US natural gas futures climbed to $4.2 per million British thermal units (MMBtu), the highest level in over a week, as supply constraints and strong demand from liquefied natural gas (LNG) export facilities provided upward pressure.
US natgas prices rise by 15% in the first quarter
The surge in prices was largely driven by record-high flows to LNG export plants, which averaged 15.8 billion cubic feet per day (bcfd) in March, surpassing the previous record of 15.6 bcfd set in February. The increase was bolstered by the start of new liquefaction units at the Plaquemines LNG plant in Louisiana, further expanding the US's export capacity.

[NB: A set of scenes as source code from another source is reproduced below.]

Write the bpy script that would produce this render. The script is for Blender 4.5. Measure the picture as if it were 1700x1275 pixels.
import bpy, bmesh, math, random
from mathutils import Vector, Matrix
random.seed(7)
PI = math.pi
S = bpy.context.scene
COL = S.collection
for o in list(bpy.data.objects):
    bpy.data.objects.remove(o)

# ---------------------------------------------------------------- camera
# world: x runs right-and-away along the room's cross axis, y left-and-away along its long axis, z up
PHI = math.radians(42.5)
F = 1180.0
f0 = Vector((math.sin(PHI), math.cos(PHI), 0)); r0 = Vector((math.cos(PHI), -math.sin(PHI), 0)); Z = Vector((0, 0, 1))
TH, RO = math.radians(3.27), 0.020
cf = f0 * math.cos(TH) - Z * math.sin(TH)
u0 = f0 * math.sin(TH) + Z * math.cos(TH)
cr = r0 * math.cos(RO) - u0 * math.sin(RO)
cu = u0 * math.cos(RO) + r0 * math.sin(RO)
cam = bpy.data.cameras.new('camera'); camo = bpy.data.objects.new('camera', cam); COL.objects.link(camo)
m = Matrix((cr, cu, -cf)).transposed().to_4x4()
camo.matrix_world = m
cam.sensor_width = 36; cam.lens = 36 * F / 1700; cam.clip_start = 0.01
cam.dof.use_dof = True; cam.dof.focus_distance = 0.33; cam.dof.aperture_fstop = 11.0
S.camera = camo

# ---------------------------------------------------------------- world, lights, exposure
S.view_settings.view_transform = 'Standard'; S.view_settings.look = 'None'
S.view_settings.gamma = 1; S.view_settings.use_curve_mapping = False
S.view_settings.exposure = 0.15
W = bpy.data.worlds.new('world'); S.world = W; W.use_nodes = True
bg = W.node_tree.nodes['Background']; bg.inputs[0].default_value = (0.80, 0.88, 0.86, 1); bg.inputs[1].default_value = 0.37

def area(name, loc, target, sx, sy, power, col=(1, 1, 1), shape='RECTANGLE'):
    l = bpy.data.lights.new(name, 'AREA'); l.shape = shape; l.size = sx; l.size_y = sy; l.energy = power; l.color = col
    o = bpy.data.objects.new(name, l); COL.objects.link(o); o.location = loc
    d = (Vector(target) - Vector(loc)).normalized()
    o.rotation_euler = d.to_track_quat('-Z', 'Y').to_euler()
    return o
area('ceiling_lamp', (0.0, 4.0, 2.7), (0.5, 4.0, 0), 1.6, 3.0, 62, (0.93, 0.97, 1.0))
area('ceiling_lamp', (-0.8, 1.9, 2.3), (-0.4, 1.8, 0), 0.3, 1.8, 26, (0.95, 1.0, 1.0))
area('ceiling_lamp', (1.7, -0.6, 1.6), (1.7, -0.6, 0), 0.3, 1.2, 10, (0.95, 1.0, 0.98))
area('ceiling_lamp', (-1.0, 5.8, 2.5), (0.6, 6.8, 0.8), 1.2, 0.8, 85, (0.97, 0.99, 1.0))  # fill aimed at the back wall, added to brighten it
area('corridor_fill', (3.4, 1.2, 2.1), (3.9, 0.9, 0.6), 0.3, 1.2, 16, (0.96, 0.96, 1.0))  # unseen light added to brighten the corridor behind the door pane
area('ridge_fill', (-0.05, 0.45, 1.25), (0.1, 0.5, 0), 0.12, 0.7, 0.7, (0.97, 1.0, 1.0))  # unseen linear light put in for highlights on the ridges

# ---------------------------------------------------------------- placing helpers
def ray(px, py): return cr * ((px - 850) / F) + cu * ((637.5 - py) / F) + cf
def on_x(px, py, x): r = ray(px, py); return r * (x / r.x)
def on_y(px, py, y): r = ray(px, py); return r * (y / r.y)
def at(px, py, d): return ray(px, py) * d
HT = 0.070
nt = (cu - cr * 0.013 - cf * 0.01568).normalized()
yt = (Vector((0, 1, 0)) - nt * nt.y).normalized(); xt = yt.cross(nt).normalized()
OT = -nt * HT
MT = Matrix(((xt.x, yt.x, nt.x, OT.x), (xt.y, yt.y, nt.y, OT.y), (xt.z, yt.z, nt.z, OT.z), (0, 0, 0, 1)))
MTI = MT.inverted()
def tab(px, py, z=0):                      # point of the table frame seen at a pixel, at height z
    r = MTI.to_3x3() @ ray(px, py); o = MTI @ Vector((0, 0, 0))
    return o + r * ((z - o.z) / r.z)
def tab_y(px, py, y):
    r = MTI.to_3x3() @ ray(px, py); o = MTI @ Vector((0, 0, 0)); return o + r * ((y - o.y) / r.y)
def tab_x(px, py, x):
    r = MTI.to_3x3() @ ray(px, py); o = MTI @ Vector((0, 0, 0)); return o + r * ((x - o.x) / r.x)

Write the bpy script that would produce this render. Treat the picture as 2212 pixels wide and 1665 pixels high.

At the same time, domestic daily natural gas production fell to a one-week low of 105.2 bcfd, contributing to supply concerns. However, on a broader scale, average US gas production for March stood at 106.0 bcfd, reflecting a modest increase from 105.1 bcfd in February. This overall production growth indicates that supply remains resilient despite temporary fluctuations in output.
Demand to be kept in check
Looking ahead, mild weather forecasts for the coming weeks are expected to keep domestic demand in check, allowing utilities to rebuild storage levels. If storage injections materialize, it could mark the first March stockpile increase since 2012, providing some relief to the market after significant winter withdrawals. However, even with the expectation of rising inventories, natural gas prices have already surged more than 15% in the first quarter of 2025. Stockpiles remain approximately 5% below the seasonal average due to heavy withdrawals during the colder-than-expected winter months, keeping market sentiment bullish in the near term.
Investors will be closely monitoring weather patterns, production trends, and export activity in the coming weeks, as these factors will determine whether the recent rally in gas prices continues or if a seasonal pullback occurs.